From 1994 through the Spring of this year, 2008, I have listened to hundreds of Cd’s and tapes by such WOF preachers as Kenneth Hagin, Charles Capps, Mark Hankins, John Osteen, Jerry Seville and Fred Price. I have read hundreds of their books. I was obsessed with the message and nothing like it had ever thrilled my soul. I felt truly sorry for every christian on this earth that was not WOF.
WOF teaching is very heavy on some of the topics and doctrines that are never or rarely preached in the major denominational churches such as faith (not faith in God but “obtaining faith), prosperity, power of words, healing and having a vision for your life. These things appealed to me and gave me hope and excitement. I would lay awake many nights meditating on these things. I preached on these topics every Sunday and Wednesday for eight years and had fun doing it.
Then God opened my eyes! Then the lights came on! I am now on my journey out of the WOF and into the place that I know God has planned for me.
I left the WOF for many reasons. I will try to list a few for now:
1) The confession message does not work. You will not have what you say! The WOF has made an entire religion based on an erroneous interpretation of Mark 11:23.
2) The WOF fixation with money, prosperity, status and image.
3) Faith fixation.

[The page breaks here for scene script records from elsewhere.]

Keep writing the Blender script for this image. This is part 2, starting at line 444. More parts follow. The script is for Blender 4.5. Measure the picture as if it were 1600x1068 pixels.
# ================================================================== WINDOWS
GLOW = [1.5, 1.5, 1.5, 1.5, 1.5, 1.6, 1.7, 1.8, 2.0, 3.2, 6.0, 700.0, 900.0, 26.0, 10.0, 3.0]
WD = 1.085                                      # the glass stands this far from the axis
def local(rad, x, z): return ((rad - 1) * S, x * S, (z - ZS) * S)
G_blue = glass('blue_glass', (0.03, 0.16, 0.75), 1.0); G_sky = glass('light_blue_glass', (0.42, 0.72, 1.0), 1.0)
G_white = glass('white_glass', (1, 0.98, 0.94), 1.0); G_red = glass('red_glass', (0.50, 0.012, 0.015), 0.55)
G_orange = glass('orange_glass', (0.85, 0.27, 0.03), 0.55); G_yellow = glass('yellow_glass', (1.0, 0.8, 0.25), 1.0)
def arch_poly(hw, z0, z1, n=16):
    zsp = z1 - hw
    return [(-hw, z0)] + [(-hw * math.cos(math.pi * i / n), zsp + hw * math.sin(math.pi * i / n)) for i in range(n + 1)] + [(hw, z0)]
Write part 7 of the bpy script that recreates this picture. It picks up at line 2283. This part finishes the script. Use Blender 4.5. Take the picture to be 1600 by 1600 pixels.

WOF focuses on faith to receive from God instead of faith IN God. WOF has developed a legalistic religion around spoken words and around “formulas”.
4) Brother Hagin’s Visions. I just don’t believe them.
5) Brother Hagin worship. Try to find a WOF sermon without a few references to him. It’s as bad as the Mormons with Joseph Smith.
6) Earthly minded. The bulk of WOF teaching is about the hear and now. It is a gospel of “Me”.
It’s all about me, what can God do for me? My vision. My desires. My church. my ministry
7) Scripture twisting! Wow, WOF teachers are the worlds worst and I was one of them! WOF can take any scripture in the Bible and turn it around and make it say anything that lines up with faith and prosperity. Most WOF teaching is taken from scriptures out of context.
8) Class System. WOF ministers and churches are all about celebrity and outward appearances. Respecters of persons big time. Pastor Worship.
9) No love. Disdain for the poor. Very judgemetal towards the sick.
10) I have a few hundred more reasons that I may get into later.
I basically lost my relationship with Jesus through the WOF. It became the Gospel of Me. I became spiritually haughty, greedy, materialistic, self centered, legalistic and ignored so much New Testament doctrine. I was blinded because I had been taught and trained to fixate on certain passages that fit WOF doctrine. The bad thing about it is that I taught hundreds of people the same wrongly divided message of error! Yikes! More later.


Responses

  1. This is great bro! I am excited for what the Lord is doing, bringing you out of this and all…You will have insight to share with other WOF’ers and may be able to help them get out as well.
    -Eric

  2. Hey man, I know this has not been easy for you and it is bold to say the least. I think we all, no matter what denom, need to have an insatiable appetite for Biblical truth that corresponds to life – the way the world actually works, and exemplifies Christ – the things He pursued, taught, and did. I will be praying for you, and covet your prayers for me as well.